La propuesta de ley de acceso a la información promocionada por el gobierno no ha llegado a nuestras manos, pero sí un documento distribuido por el ministro del ramo con el sello de “borrador” impreso en grandes letras. No parece haber un proyecto de ley definitivo.
El borrador confirma temores ya expresados: crea nuevas excepciones, carece de sanciones significativas, abre puertas a interpretaciones antojadizas sobre la publicidad de determinadas informaciones y podría condenar al solicitante a emprender largos litigios, repletos de formalidades, para conseguir un resultado.
El proyecto de ley, si llega a parecerse al borrador, empeorará en mucho la situación existente. Hay un rico acervo de jurisprudencia dictada por la Sala Constitucional para definir la información de carácter público. Es prácticamente toda, salvo el restringidísimo ámbito del secreto de Estado y la información personal que los ciudadanos proporcionan a las instituciones públicas.
Cuando los funcionarios se niegan a suministrar los datos, los ciudadanos tenemos a disposición la vía del amparo, desprovista de formalidades, donde casi siempre salimos triunfantes. Si la orden de los magistrados no se cumple, el responsable se arriesga a una sanción hasta de tres años de cárcel por desobediencia. El sistema sería perfecto si las resoluciones de la Sala IV no se hicieran esperar entre tres y seis meses y el Ministerio Público ejerciera con vigor la persecución de la desobediencia.

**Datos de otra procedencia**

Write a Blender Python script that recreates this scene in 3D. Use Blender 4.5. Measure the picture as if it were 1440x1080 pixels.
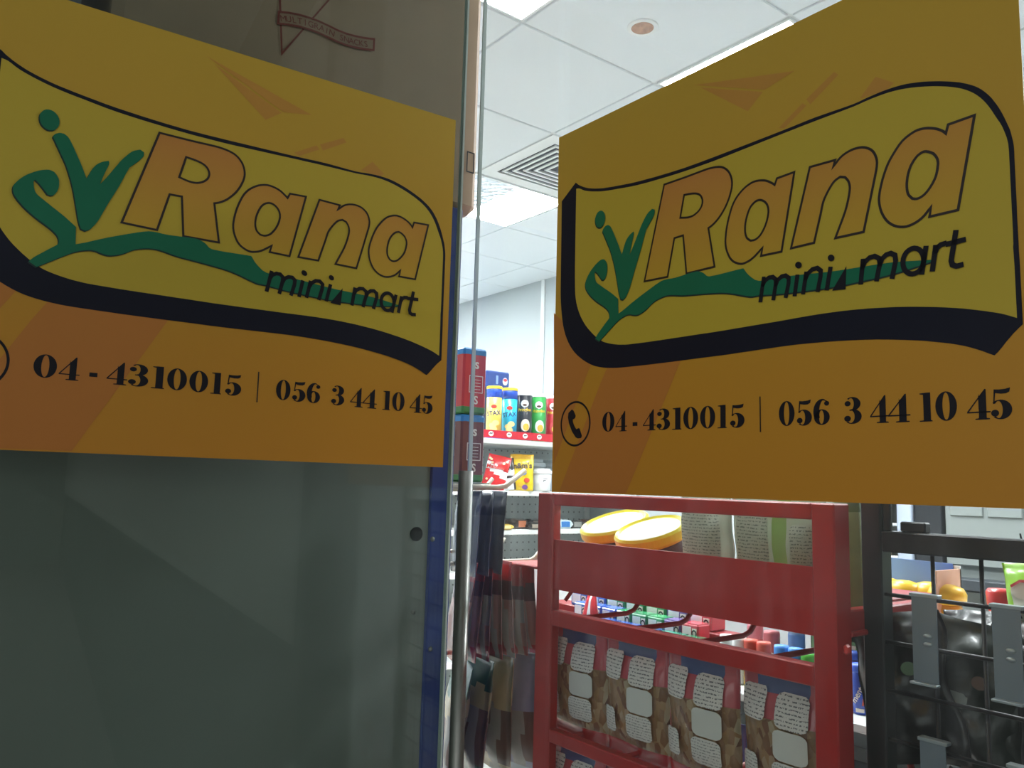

En cambio, el borrador establece nuevas excepciones a la publicidad, como las “políticas económicas del Estado antes de su emisión”. Jamás la Sala Constitucional admitió un secreto de esa naturaleza. Otras excepciones crean espacios para la interpretación arbitraria. Es difícil saber qué debemos entender por “prevención, investigación y persecución de delitos”. ¿Incluye la tasa de homicidios? Probablemente no, pero si los funcionarios interesados en mantenerla secreta alegaran lo contrario, el ciudadano deberá dirigirse a la Sala IV. ¿Para qué, entonces, la ley?
Pues para crear el riesgo de rechazo del recurso por tratarse de un asunto de legalidad. Entonces, la discusión se trasladaría a la vía contenciosa, imposible de navegar sin asesoría de un abogado, repleta de formalidades y acostumbrada a resolver en años. Si la administración pierde, pondrá cara de ingenua y alegará que su interpretación parecía plausible. En el peor de los casos, el funcionario recibirá una amonestación, si para entonces todavía trabaja en el Estado.